Stagnation looms for Western world
PRODUCING detailed, quantitative economic forecasts is the closest thing the modern world does to sorcery. It’s a fool’s game; the results will only be right by chance. There are too many variables. What economists and commentators can more successfully achieve, however, are broad pattern predictions – and it is clear that the UK, US and European economies are facing a major turning point.

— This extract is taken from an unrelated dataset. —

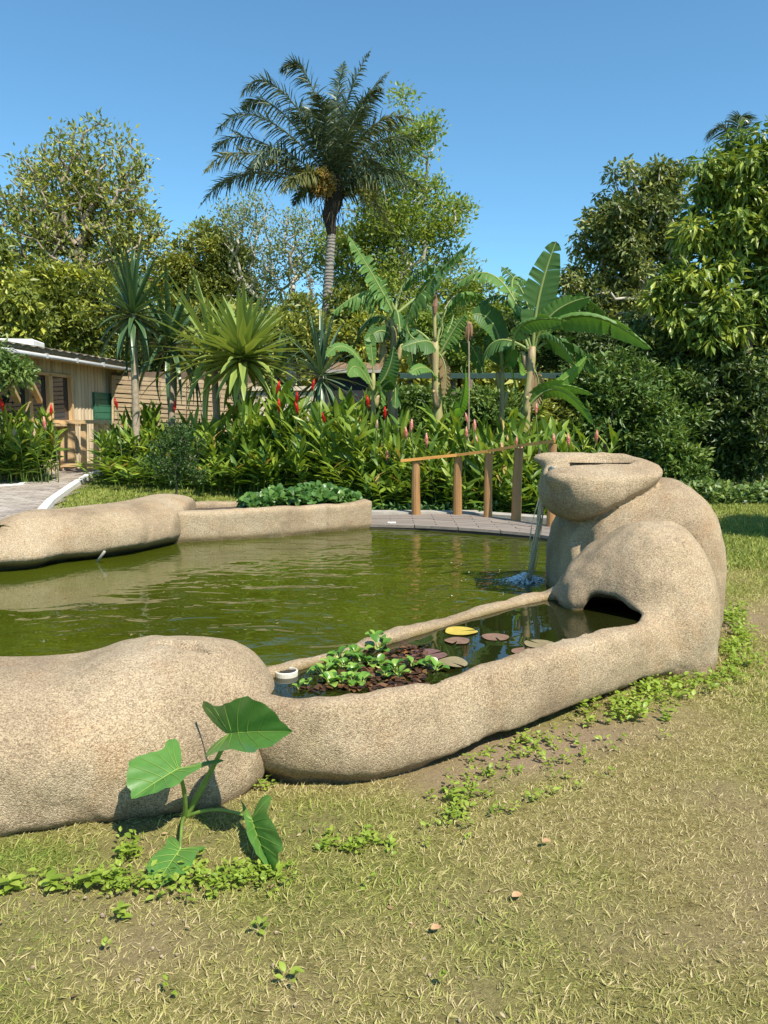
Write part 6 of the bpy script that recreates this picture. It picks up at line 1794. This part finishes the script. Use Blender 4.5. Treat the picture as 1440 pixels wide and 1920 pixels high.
# fallen leaves and pebbles
for px, py, c, lb in ((548, 1905 - 5, 0, 0),):
    pass
FALL = plain('fallen_leaf', (.42, .24, .12), .8, .3, 30)
for px, py, s, lb in ((960, 1681, .045, 'small orange-brown fallen leaf lying on the dry grass'), (808, 1742, .04, 'pale curled fallen leaf on the grass below centre'), (1018, 1578, .04, 'pale dry fallen leaf on the lawn near the bare earth')):
    p = atz(px, py, 0.03)
    V, F, T = scatter(WL[0], WL[1], p[None], np.array([[.8, .5, .1]]), np.array([[0, -.2, 1.]]), np.array([s]), np.array([.5]), 1.0)
    tag(M('fallen_leaf', V, F, FALL, smooth=True, origin=p), lb, 'leaf')
x = rg.uniform(-2.5, 3.5, 9000); y = rg.uniform(1.5, 6.5, 9000); kk = (rg.random(9000) < soil_mask(x, y) * .8) & (in_rock(x, y) > .02); x, y = x[kk], y[kk]; n = len(x)
sz = rg.uniform(.002, .007, n); z = tz(x, y)
V = (np.stack([x, y, z + .003], 1)[:, None] + ico * sz[:, None, None] * rg.uniform(.6, 1.3, (n, 1, 3))).reshape(-1, 3); F = (icf[None] + (np.arange(n) * 12)[:, None, None]).reshape(-1, 3)
tag(M('pebbles', V, F, plain('earth_crumb', (.33, .25, .17), .95, .4, 50)), 'crumbs of earth and small pebbles on the bare patches', kind='stuff')

rl = np.random.default_rng(123)
n = 170; xs = rl.uniform(-3.2, 1.3, 900); ys = rl.uniform(3.9, 9.2, 900)
ok = (in_pond(xs, ys) < -.25) & (in_rock(xs, ys) > .1); xs, ys = xs[ok][:n], ys[ok][:n]; n = len(xs)
V, F, T = scatter(WL[0] * [1, 1, .2], WL[1], np.stack([xs, ys, np.full(n, ZW + .004)], 1), rand_dirs(n, 0, rl) * [1, 1, .02], np.tile([0, 0, 1.], (n, 1)), rl.uniform(.008, .03, n), rl.random(n), 1.0)
tag(M('floating_litter', V, F, leafmat('floating_leaf', [(.10, .06, .025), (.24, .17, .06), (.33, .30, .10)], .1), tint=T), 'tiny dead leaves drifting on the green pond water', kind='stuff')
n = 420; xs = rl.uniform(-2.2, 3.4, n); ys = rl.uniform(1.5, 6.5, n); ok = in_rock(xs, ys) > .04; xs, ys = xs[ok], ys[ok]; n = len(xs)
V, F, T = scatter(WL[0], WL[1], np.stack([xs, ys, tz(xs, ys) + .014], 1), rand_dirs(n, 0, rl) * [1, 1, .25], np.array([0, 0, 1.]) + rl.normal(0, .3, (n, 3)), rl.uniform(.008, .026, n), rl.random(n), rl.uniform(.4, 1.1, n))
tag(M('leaf_litter', V, F, leafmat('lawn_litter', [(.16, .09, .04), (.36, .24, .12), (.52, .44, .28)], .1, .8), tint=T), 'scraps of dry leaf scattered over the lawn', kind='stuff')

I will make just five predictions: first, that the Eurozone and European Union will look very different to today in one year’s time, triggering a series of political crises, including in the UK; second, that the credibility of fiat, paper currencies will be put under maximum pressure as central banks roll out the printing presses, eventually rattling investors and the public; three, that massive deficit financing (the UK is borrowing £122bn this fiscal year) and quantitative easing (the bank of England is adding an extra £75bn at present) will not have any discernible impact on demand; four, that George Osborne’s growth plan will only modestly help the economy; and five, that quasi-stagnation will be the best the UK, Eurozone and US will be able to hope for next year. It is hard to be any more precise than that. I envy the OECD, which is brave enough to predict that the UK and Eurozone are set for a double-dip recession.
Today’s Autumn statement from George Osborne – to be delivered at lunchtime – will be interesting but will have less of an impact on Britain’s performance over the next few years than the fate of the Eurozone. The latest policies to emerge are an extension of taxpayer-funded childcare for 260,000 children (a policy reminiscent of one mulled but never delivered three years ago by Gordon Brown); a (welcome) extension of the business rate holiday on tiny firms; a seed enterprise incentive scheme; and a likely extension of pay restraint on the public sector for at least an extra year (see page 1 for our story).
The infrastructure and deregulation plans are good news but insufficiently ambitious; a few billion in extra private sector capex spending will make little difference to an economy the size of Britain’s.
There will be much boasting about the “safe haven” dividend from lower gilt yields, reducing the UK’s interest on recently-issued national debt – even though it could all vanish if the crisis intensifies and from now on, whenever yields go up, even momentarily, Ed Balls will be able to claim that the dividend has just been cut.
The OECD thinks the UK’s structural (cyclically adjusted) deficit is 7.5 per cent of GDP in 2011, worse than any rich country apart from the US. The Office for Budget Responsibility’s verdict this afternoon is likely to be pretty grim too: it last projected the structural fiscal deficit at just 3.7 per cent of GDP in 2012 and 2.0 per cent of GDP in 2013, which sounds naively over-optimistic today. Citigroup calculates that the OECD’s own estimate is 2.8 per cent of GDP (£44bn) worse for 2012, and 3.2 per cent of GDP (£52bn) worse for 2013. These projections put a £50bn hole in the UK’s fiscal outlook.
The UK’s structural problems are entirely self-inflicted; but its cyclical ones are not. As Sir Mervyn King rightly put it yesterday, the bulk of the reduction in growth is being caused by the Eurozone’s woes. America too is rattling the world: last night, Fitch put the US on negative watch. It is going to be grim, not just today or tomorrow, but for a long time to come.